The judge recalled that the 1996 restructuring statute said "the most compelling reason" to restructure the New Hampshire electric utility industry is to reduce costs for all consumers of electricity by harnessing the power of competitive markets while maintaining safe and reliable electric service with minimum adverse impacts on the environment.

Regardless of whether Eversource's proposal involves generation, the judge said the statute's "interdependent policy principles" means services and rates should be unbundled and generation services should be both subject to market competition and separate from transmission and distribution services, which should themselves also remain regulated. The court found regulators mistakenly interpreted those discretionary guidelines as a mandatory directive to wrongly elevate the principle of "functional separation" over other statute principles.

"We disagree with the PUC’s ruling that the legislature’s 'overriding purpose' was 'to introduce competition to the generation of electricity,'" Lynn wrote. Rather, the statute is intended to harness the power of competitive markets as a means of reducing costs for consumers, not as an end in itself.

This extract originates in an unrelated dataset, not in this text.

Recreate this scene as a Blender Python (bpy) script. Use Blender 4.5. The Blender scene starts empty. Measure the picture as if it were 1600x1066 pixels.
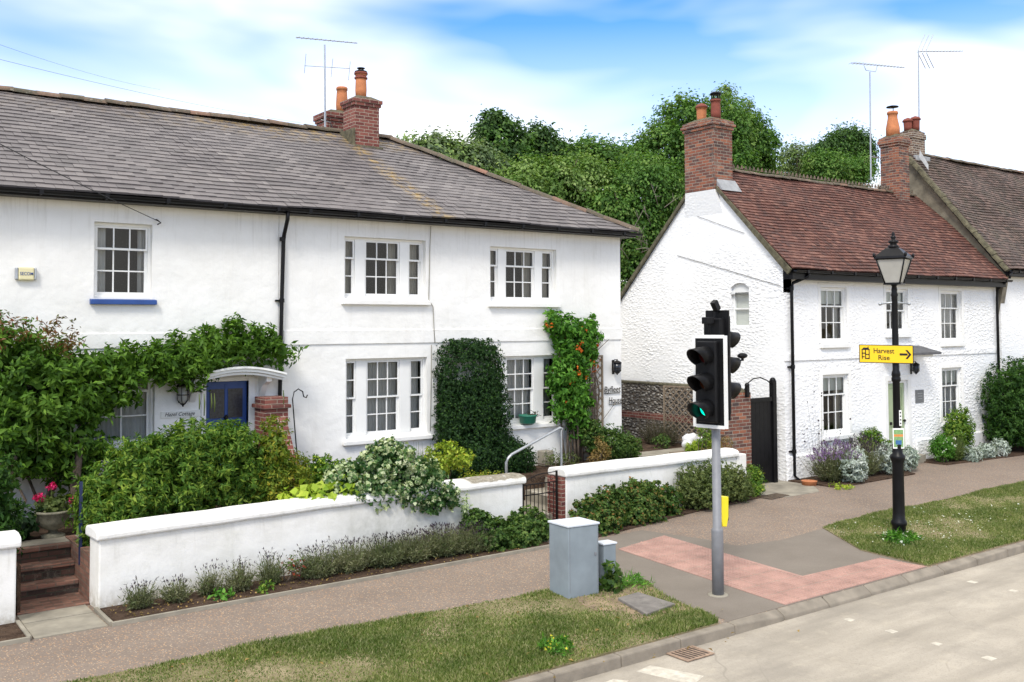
import bpy, bmesh, math, random
import numpy as np
from mathutils import Matrix, Vector

scene = bpy.context.scene
COL = scene.collection
R = math.radians

# ------------------------------------------------------------------ camera
F_PX, PPX, PPY, CAM_H = 1520.0, 800.0, 452.0, 3.55
yaw = math.atan((2870.0 - PPX) / F_PX)
pit, rol = R(2.2), R(0.3)
_f0 = np.array([math.cos(yaw), math.sin(yaw), 0.0])
_r0 = np.array([math.sin(yaw), -math.cos(yaw), 0.0])
_u0 = np.array([0, 0, 1.0])
FW = _f0 * math.cos(pit) + _u0 * math.sin(pit)
_u1 = _u0 * math.cos(pit) - _f0 * math.sin(pit)
RT = _r0 * math.cos(rol) - _u1 * math.sin(rol)
UP = _u1 * math.cos(rol) + _r0 * math.sin(rol)
CP = np.array([0.0, 0.0, CAM_H])
cam_d = bpy.data.cameras.new('camera')
cam_d.sensor_width = 36.0
cam_d.lens = F_PX / 1600 * 36
cam_d.shift_y = -(533.0 - PPY) / 1600
cam_d.clip_start = 0.1
cam_d.clip_end = 5000
cam = bpy.data.objects.new('camera', cam_d)
COL.objects.link(cam)
cam.matrix_world = Matrix(((RT[0], UP[0], -FW[0], 0), (RT[1], UP[1], -FW[1], 0), (RT[2], UP[2], -FW[2], CAM_H), (0, 0, 0, 1)))
scene.camera = cam

def _hit(x, y, ax, v):
    d = FW * F_PX + RT * (x - PPX) - UP * (y - PPY)
    return CP + d * ((v - CP[ax]) / d[ax])
def onX(x, y, v): return _hit(x, y, 0, v)
def onY(x, y, v): return _hit(x, y, 1, v)
def onZ(x, y, v=0.0): return _hit(x, y, 2, v)

# ------------------------------------------------------------------ sky + sun
SUN_EL, SUN_AZ = R(48), math.atan2(-0.62, -0.78)      # the sun stands to the left and in front of the facades
sd = Vector((math.cos(SUN_AZ) * math.cos(SUN_EL), math.sin(SUN_AZ) * math.cos(SUN_EL), math.sin(SUN_EL)))
world = bpy.data.worlds.new("World")
scene.world = world
world.use_nodes = True
wn, wl = world.node_tree.nodes, world.node_tree.links
wn.clear()
out = wn.new('ShaderNodeOutputWorld'); bg = wn.new('ShaderNodeBackground')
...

The court also acknowledged, but disagreed with, a conflicting August 2016 ruling by the Massachusetts Supreme Judicial Court that vacated an order by the Massachusetts regulators that allowed electric distribution companies to buy gas transportation capacity and pass on the costs to electric ratepayers.

Judges Linda Dalianis and Anna Hantz Marconi concurred with the opinion. But in a dissent, Judge Gary Hicks said the New Hampshire court decision "misses the forest for the trees" by consulting a dictionary to define "interdependent" and for misconstruing mandatory language as discretionary.

Reacting to the court ruling, Enbridge said it is willing to provide additional natural supplies to New England. However, "until there is consistent energy policy across the states that would allow New England’s electric distribution companies to sign contracts for natural gas pipeline capacity," the company has put its Access Northeast project on hold.

In a statement of its own, Eversource said the court ruling has broad implications for New England, which is in "critical need" of more natural gas to power generation but faces pipeline constraints during winter.

Eversource also said the opinion may have implications for the PUC's March 2017 denial of a 20-year power purchase agreement with Canadian utility Hydro Québec for 100-MW of the 1,090-MW of hydropower that was slated to be transmitted into New England over Eversource's proposed Northern Pass transmission line. Eversource explained that the PUC's denial of the power supply contract was based on "the same flawed legal analysis" that the court just overturned.

Northern Pass was selected in a clean energy solicitation by Massachusetts electric distribution companies, but a Feb. 1 decision by a New Hampshire agency denying a siting permit for the project forced Massachusetts to contract with another hydropower-supplied transmission project. Eversource has appealed the decision.